Around 9.2% relied on inheritance, doubling to around 18.9% of those aged 45-64.

Only 59.5% of 45-64-year-olds were able to buy using savings alone, compared to 90% of those under 35.

Sprive noted that the advent of artificial intelligence (AI) and automation was also “disrupting traditional career paths”, so some homeowners could face uncertain future income.

‘Emergence of a perfect storm’

Jinesh Vohra, CEO of Sprive, said: “We’re seeing the emergence of a perfect storm. People are getting on the ladder later in life – many because they are ‘wait to inherit’ buyers who are stuck renting into their 40s, hoping for financial support or inheritance to break in. Then, when they finally do so, they are paying more than ever for homes, and now face the risk of losing income security due to AI’s disruption of traditional jobs.

“Carrying mortgage debt into retirement is becoming the norm – but it’s incredibly dangerous when future income is uncertain. If your mortgage runs until you’re 70 but your role is replaced by AI in your 50s, what happens then? We have to prepare for that possibility now – and that starts by helping people get mortgage-free sooner.”
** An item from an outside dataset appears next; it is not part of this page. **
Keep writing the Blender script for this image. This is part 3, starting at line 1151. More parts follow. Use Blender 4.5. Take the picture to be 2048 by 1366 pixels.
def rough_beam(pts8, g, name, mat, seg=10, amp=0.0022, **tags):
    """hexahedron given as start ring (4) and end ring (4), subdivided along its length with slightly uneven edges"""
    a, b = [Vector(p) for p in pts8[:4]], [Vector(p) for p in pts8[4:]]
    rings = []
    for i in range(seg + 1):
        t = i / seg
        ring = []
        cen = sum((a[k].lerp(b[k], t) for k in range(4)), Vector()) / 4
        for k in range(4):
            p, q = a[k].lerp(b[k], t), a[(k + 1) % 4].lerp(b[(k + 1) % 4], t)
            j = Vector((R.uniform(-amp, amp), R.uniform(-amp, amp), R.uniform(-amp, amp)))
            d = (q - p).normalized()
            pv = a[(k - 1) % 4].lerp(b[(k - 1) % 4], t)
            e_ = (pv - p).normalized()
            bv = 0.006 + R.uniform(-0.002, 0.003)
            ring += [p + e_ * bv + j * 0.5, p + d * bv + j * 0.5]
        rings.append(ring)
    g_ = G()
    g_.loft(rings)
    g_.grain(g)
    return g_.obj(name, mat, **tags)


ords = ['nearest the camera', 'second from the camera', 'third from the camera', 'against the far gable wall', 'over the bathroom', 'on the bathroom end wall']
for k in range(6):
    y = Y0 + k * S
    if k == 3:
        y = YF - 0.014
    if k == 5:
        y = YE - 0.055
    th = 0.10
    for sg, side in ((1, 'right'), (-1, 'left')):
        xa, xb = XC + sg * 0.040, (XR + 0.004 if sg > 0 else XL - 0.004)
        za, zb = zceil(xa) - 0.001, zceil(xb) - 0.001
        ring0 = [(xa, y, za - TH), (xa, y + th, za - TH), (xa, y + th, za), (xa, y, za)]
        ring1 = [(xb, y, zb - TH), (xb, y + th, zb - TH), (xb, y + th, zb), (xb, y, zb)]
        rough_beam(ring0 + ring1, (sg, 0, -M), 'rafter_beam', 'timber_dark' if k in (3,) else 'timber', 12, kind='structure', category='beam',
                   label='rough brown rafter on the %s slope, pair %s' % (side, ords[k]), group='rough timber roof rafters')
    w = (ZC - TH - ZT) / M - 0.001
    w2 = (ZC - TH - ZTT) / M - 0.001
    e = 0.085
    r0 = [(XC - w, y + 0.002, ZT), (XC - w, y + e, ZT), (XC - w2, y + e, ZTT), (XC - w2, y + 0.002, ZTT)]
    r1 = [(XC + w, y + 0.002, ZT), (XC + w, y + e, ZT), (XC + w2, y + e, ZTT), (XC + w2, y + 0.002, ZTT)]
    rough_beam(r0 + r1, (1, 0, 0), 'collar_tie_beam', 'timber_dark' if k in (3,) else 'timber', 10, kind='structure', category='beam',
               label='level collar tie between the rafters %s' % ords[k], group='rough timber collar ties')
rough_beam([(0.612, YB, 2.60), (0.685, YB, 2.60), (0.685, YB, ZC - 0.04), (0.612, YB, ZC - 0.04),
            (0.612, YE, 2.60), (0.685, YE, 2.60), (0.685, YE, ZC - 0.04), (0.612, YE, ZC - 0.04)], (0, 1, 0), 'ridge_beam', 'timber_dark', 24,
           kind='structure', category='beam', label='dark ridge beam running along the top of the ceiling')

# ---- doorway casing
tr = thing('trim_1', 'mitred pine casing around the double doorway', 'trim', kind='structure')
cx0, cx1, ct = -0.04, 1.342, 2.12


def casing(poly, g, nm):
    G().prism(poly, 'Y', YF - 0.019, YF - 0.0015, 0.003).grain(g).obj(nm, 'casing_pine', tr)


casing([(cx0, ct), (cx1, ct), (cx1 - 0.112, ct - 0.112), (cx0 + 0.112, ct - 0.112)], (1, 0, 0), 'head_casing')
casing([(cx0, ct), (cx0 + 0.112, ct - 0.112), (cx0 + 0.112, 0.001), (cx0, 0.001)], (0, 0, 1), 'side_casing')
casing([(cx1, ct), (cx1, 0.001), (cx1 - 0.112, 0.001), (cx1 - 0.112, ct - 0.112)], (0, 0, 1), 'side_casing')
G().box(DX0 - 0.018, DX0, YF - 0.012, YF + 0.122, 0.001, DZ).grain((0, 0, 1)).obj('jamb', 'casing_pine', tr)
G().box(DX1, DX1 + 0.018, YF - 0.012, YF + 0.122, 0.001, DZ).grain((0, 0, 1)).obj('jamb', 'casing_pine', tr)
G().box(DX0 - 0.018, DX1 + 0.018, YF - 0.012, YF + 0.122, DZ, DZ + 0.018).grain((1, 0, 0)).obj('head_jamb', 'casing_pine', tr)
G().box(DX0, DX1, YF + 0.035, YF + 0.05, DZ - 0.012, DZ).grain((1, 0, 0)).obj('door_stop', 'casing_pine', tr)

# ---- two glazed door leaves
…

Sprive is a free mortgage app that has cashback deals with over 80 retailers, so users can earn mortgage overpayments by doing their normal weekly shop through the app.

Based on a monthly food shop of £500, someone with a mortgage of £250,000 on a term of 30 years at 5% could save £5,770 in interest and take seven months off their mortgage.

The company also offers an Auto Save feature, which analyses users’ spending and sets aside an affordable amount each week that they can use to overpay their mortgage. The firm said users could save around £10,817 in interest.

Vohra said: “Mortgages are one of the biggest financial commitments most people will ever make. The system wasn’t designed for people to be paying them off in retirement. We’re on a mission to change that.

“Overpaying is the best way to clear your mortgage quicker – and pay less in the long run by cutting down the amount of interest. However, with rising costs and increasing mortgage rates, most people don’t have the extra cash to pay off their mortgage faster – and that is how Shop with Sprive can help.

“It doesn’t push people into spending more than they would otherwise – or at retailers they wouldn’t usually use – because we’ve focused on partnering with brands that our customers are likely to use on a regular basis.”